Performance against the targets should be monitored continually and used to drive the processes and system changes needed to meet the channel objectives. Online Travel Agency (OTA) Priceline.com, for example, found that name-your-price business model that allows customers to bid for airline tickets, hotel rooms, rental cars and mort- -gages, lead to improved revenue realization and help passengers save significantly. By adding this feature to its website, Priceline saved on shipping, inventory and customer service costs.
Phase 3.0:
Migrate Upon identification of the right channels and its performance, a correlation approach across the profitability, profile match and cost-to-serve is factored.
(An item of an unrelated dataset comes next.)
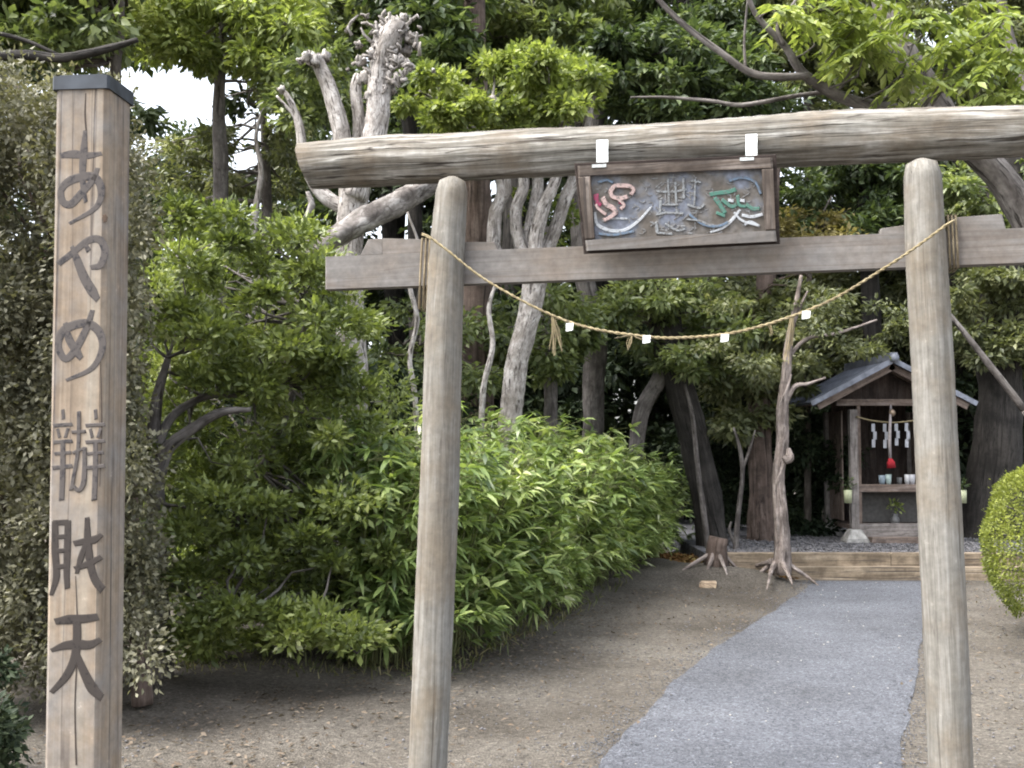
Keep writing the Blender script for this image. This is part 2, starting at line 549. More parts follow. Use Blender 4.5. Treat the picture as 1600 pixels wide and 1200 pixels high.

This will require analyzing each channel in isolation to study operational efficiencies and associated costs. Customers can then be “Guided” to the appropriate channel through focused strategies like incentives, promotions, additional services and awareness generation. Cautious measures should be implemented during the migration. Each customer-segment should be studied for channel adoption based on their expectation and perceived fear of using a new channel due to complexity or non awareness on feature usage. For example a swift web navigation with enabled features is likely to appeal to only a set of segment -Generations Z (18-22 years) and X (32-45 years) as per the North American Technographics® Customer Experience Online Survey, Q4 2011 (US). Therefore a sensitive approach with strong consideration to the customer segments is a must.
Phase 4.0:
Rationalize With the increased channel proliferation, eliminating a channel may be counter intuitive to some organizations but strategically this may be the right course of action. During this phase you will have identified the strategic channel goals and understood the costs to serve for each channels. Terminating under-performing channels will reduce complexity and cost, enhance revenue and reduce cost to serve whilst improving the overall experience. Metrics for each channel should be established and aligned to the overall objectives. Web Chat for example can be evaluated on incremental sales however it should be noted that such chats could be reactive, proactive, collaborative and or predictive. In some cases preemptive chats may disrupt a self-serve journey therefore cannibalizing the cost and customer experience.
Phase 5.0:
Integrate Once the right channel is identified and analyzed, it is critical to facilitate a robust integration strategy to avoid disruptive services and seamless migration. The phase focuses in integrating isolated channels to the hub for a holistic delivery that is channel agnostic.
Conclusion:
Proliferation of channels is leading to a sensational shift in interaction paradigm both for the organizations and the customers. Organizations need to stay ahead of the changing interaction ecosystem and should therefore deploy predictive techniques and data science across customer analytics, product/service offerings, weigh intrinsic value associated with each interaction across the channels and corroborate with individual satisfaction level for a personalized interaction and on a preferred channel of choice. With “Quick” and “Convenient” as the new mantra for success, global organizations are evenly poised to enable innovative techniques and technologies for making each interaction a “Wow!” experience that is agnostic of channels of interaction with the help of data science.